Stored rows start

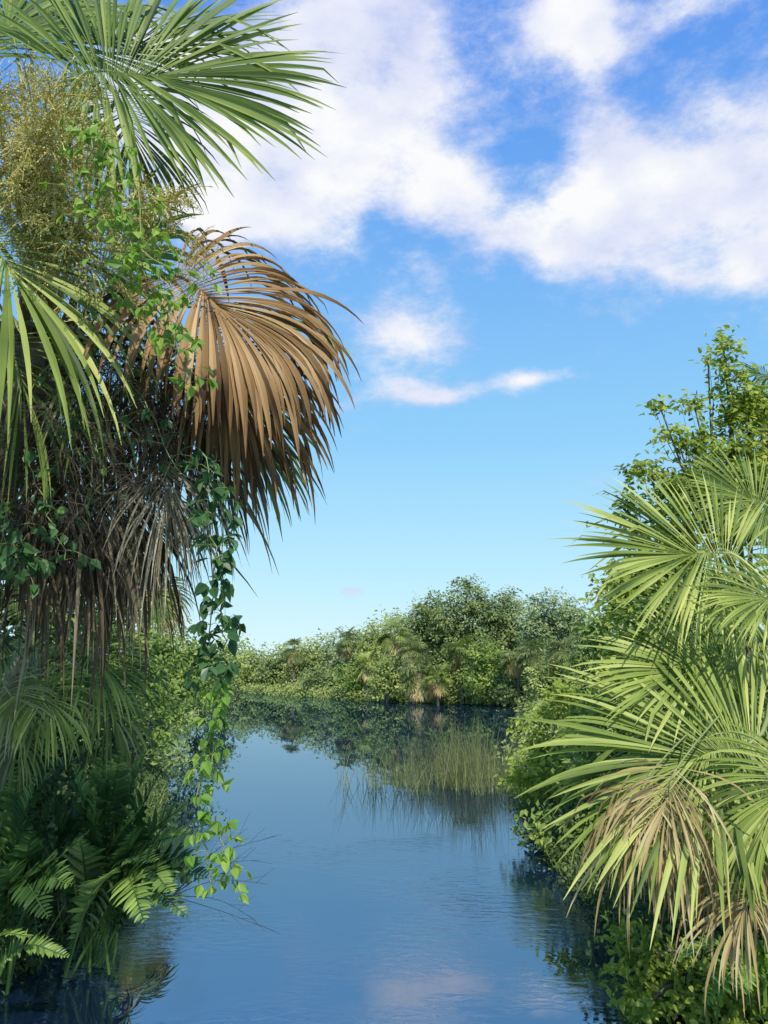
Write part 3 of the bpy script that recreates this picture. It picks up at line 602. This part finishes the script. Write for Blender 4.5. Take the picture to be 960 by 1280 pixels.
fern_clump('leather fern clump at the very left edge below the drooping palm fronds', at(-10, 1150, 7.0)*A3(1, 1, 0)+A3(0, 0, .1),
           tg((20, 960, 7.0), (70, 990, 6.8), (-30, 950, 7), (110, 1040, 6.5), (40, 1040, 6.4), (90, 1105, 6.3, .4), (0, 1020, 6.5), (-80, 1000, 6.6), (60, 1145, 6.2, .5), (130, 980, 7.2), (70, 1070, 6.3), (10, 1080, 6.2), (45, 970, 6.8)), t00=.3, pl=.2)
fern_clump('low fern with a few yellowing fronds dipping to the water at the bottom left', at(-30, 1215, 6.4)*A3(1, 1, 0)+A3(0, 0, .1),
           tg((85, 1195, 6.3, .25), (40, 1170, 6.2, .25), (-60, 1150, 6.3)), pl=.12, t00=.6)
fern_clump('fern fronds at the bottom right corner among the small leaved bush', at(960, 1290, 6.2)*A3(1, 1, 0)+A3(0, 0, .3),
           tg((930, 1240, 5.9), (880, 1255, 5.9), (960, 1215, 6), (1000, 1240, 5.9), (850, 1195, 6.3)), mat='vine', npair=26, pl=.15, t00=.35)
# bare twigs over water
root = thing('bare_branch', 'thin bare twigs sticking out over the water below the hanging vine', 'branch', at(215, 1120, 7.4))
g = G(); O = at(215, 1120, 7.4)
for tp in ((345, 1045, 7.2), (325, 1075, 7.1), (310, 1035, 7.2), (335, 1105, 7.0), (345, 1165, 6.9), (320, 1150, 7.0), (300, 1095, 7)):
    e = at(*tp); P = path([O, (O+e)/2+A3(0, 0, .06)+rng.normal(0, .03, 3), e], 10); tubes(g, P[None], np.linspace(.0028, .0013, 10)[None], 4, .2)
    Q = curves(P[4:9], (e-O)+rng.normal(0, .35, (5, 3)), .2, 5, .1); tubes(g, Q, np.linspace(.0015, .001, 5)[None], 3, .2)
g.build('twigs', M['fibre'], root, O)

# ------------------------------------------------------------------ reeds, bank grass
def blades(name, label, cat, xy, Ls, mat, w, z=None, lean=.12, dr=.15):
    g = G(); m = len(xy); P0 = np.column_stack([xy, np.full(m, -.05) if z is None else z])
    d = np.stack([rng.normal(0, lean, m), rng.normal(0, lean, m), np.ones(m)], 1)
    Q = curves(P0, d, Ls, 6, dr*rng.random(m)**2*2)
    a = rng.random(m)*math.pi; S = np.repeat(np.stack([np.cos(a), np.sin(a), 0*a], 1)[:, None], 6, 1)
    strips(g, Q, np.full((m, 1), w)*A3(1, 1, .9, .75, .5, .15)[None], S, .2, .5+rng.normal(0, .26, m))
    o = g.build(name, M[mat]); o['kind'] = 'stuff'; o['label'] = label; o['category'] = cat
tc_ = np.column_stack([rng.normal(1.7, .85, 80), rng.normal(19.2, .8, 80)])          # tussocks
a = tc_[rng.integers(0, 80, 1500)]+rng.normal(0, .15, (1500, 2)); a = a[(a[:, 0] > -.4) & (a[:, 0] < 3.0)]
hv = .75+.5*np.sin(a[:, 0]*5.1)*np.sin(a[:, 1]*4.3)
xy = np.concatenate([a, np.column_stack([rng.uniform(-1.1, .4, 70), rng.normal(18.8, .6, 70)])])
hl = .3+(.3+1.0*rng.random(len(xy))**1.6)*np.clip(.35+.42*xy[:, 0], .45, 1); hl[:len(a)] *= .65+.45*hv; hl[-70:] = rng.uniform(.4, 1.35, 70)
blades('reeds', 'patch of thin olive reeds standing in the shallow water right of centre', 'reeds', xy, hl, 'reed', .0044, None, .22, .55)
xx = rng.uniform(-14, 14, 60000); yy = rng.uniform(6, 40, 60000); s = land(xx, yy); k = (s > -.12) & (s < 1.6); xx, yy = xx[k][:9000], yy[k][:9000]
blades('bank_grass', 'grass and low growth along both muddy banks', 'grass', np.column_stack([xx, yy]), rng.uniform(.15, .6, len(xx)), 'grass', .009, zground(xx, yy)-.02, .35, .6)

# ------------------------------------------------------------------ camera
cd = bpy.data.cameras.new('camera'); cd.sensor_fit = 'VERTICAL'; cd.sensor_height = 36; cd.lens = F/1280*36; cd.clip_end = 4000; cd.clip_start = .05
co = bpy.data.objects.new('camera', cd); C.objects.link(co); co.location = (0, 0, CAMZ); co.rotation_euler = (math.radians(90)+PITCH, 0, 0)
bpy.context.scene.camera = co
sc = bpy.context.scene; sc.view_settings.view_transform = 'Standard'; sc.view_settings.look = 'None'; sc.view_settings.exposure = 0
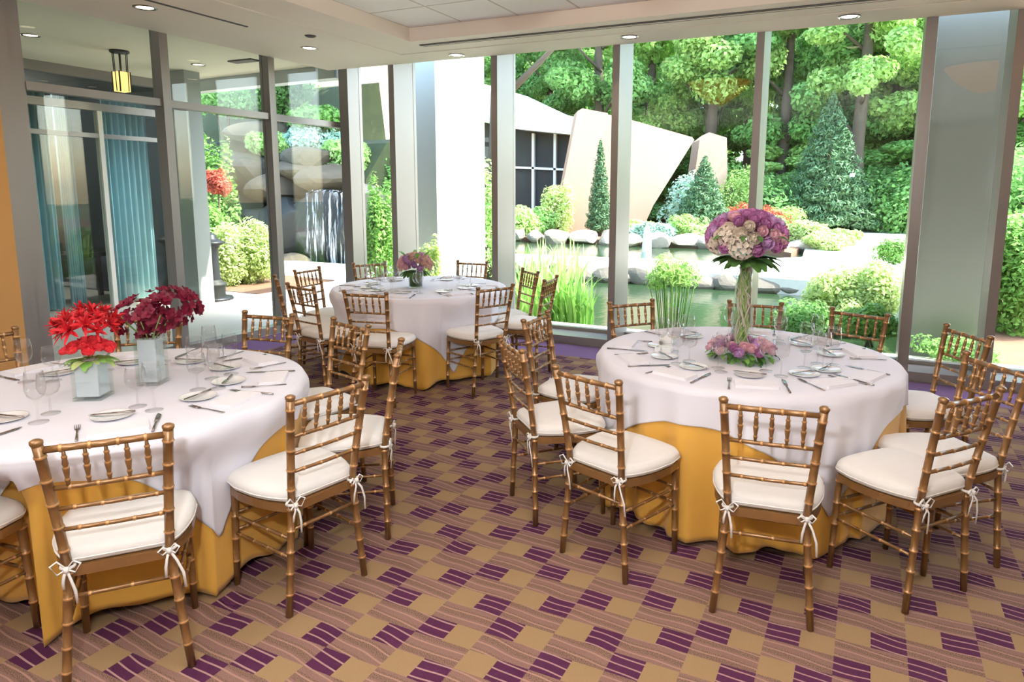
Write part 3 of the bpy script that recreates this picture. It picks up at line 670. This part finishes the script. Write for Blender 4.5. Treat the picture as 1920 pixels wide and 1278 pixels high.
for (px, py, Y, sx, sy_, sz, mt), lb in zip(rock_spots, rl):
    boulder(at(px, py, Y), (sx, sy_, sz), 'large rock of the garden waterfall, '+lb, 'rocks of the garden waterfall', mt)
structure('ground_9', MB().prism([(13.8, -.6), (14.2, 2.2), (15, 3.4), (16.5, 4.7), (17.4, 4.9), (18.2, -.6)], 'x', -21, -13.9), 'bank')
structure('ground_10', MB().prism([(13.9, -.6), (14.3, 1.9), (15.2, 2.9), (16.4, 3.1), (16.9, -.6)], 'x', -13.9, -11.95), 'bank')
b = MB()
for k in range(9):
    x = at(577+k*9, 360, 12.62).x; w = .05+.03*rr.random(); y = 12.62+.04*math.sin(k*2)
    b.add([(x-w, y+.15, 1.64), (x+w, y+.15, 1.64), (x+w, y, 1.56), (x-w, y, 1.56), (x+w*1.1, y-.05, .7), (x-w*1.1, y-.05, .7), (x+w*1.3, y-.06, -.2), (x-w*1.3, y-.06, -.2)], [(0, 1, 2, 3), (3, 2, 4, 5), (5, 4, 6, 7)], 0, True)
tag(b.build('waterfall', 'falls'), 'thin curtain of white water falling over the rock ledge at left', 'waterfall', None, 'stuff')
structure('pond_water_3', bx((-17, 12.3, -.4), (-9.4, 13.6, -.12)), 'pond')
b = MB(); p0 = at(1212, 480, 21.0)
b.lathe([(.16, -.3), (.15, 0), (.13, .3), (.1, .55), (.05, .68), (.001, .7)], (p0.x, 21.0, GZ), 16)
tag(b.build('fountain_jet', 'foam'), 'short white fountain jet bubbling in the back pond', 'fountain')
# ------------------------------------------------------------------ outside: buildings and columns
tag(bx((-6.05, 8.3, -.3), (-5.655, 9.66, 3.9)).box((-6.15, 8.4, -.3), (-6.05, 9.6, 3.9)).build('garden_column', 'column'), 'white fin-shaped column outside the glass behind the far table', 'column')
tag(bx((.50, 8.3, -.3), (1.122, 9.66, 3.9)).build('garden_column', 'column_shaded'), 'broad grey column outside the glass at the right', 'column')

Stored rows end

Exercise aim:
Where a line contains the string "finishes", extract that line.

Problem solution:
Write part 3 of the bpy script that recreates this picture. It picks up at line 602. This part finishes the script. Write for Blender 4.5. Take the picture to be 960 by 1280 pixels.
Write part 3 of the bpy script that recreates this picture. It picks up at line 670. This part finishes the script. Write for Blender 4.5. Treat the picture as 1920 pixels wide and 1278 pixels high.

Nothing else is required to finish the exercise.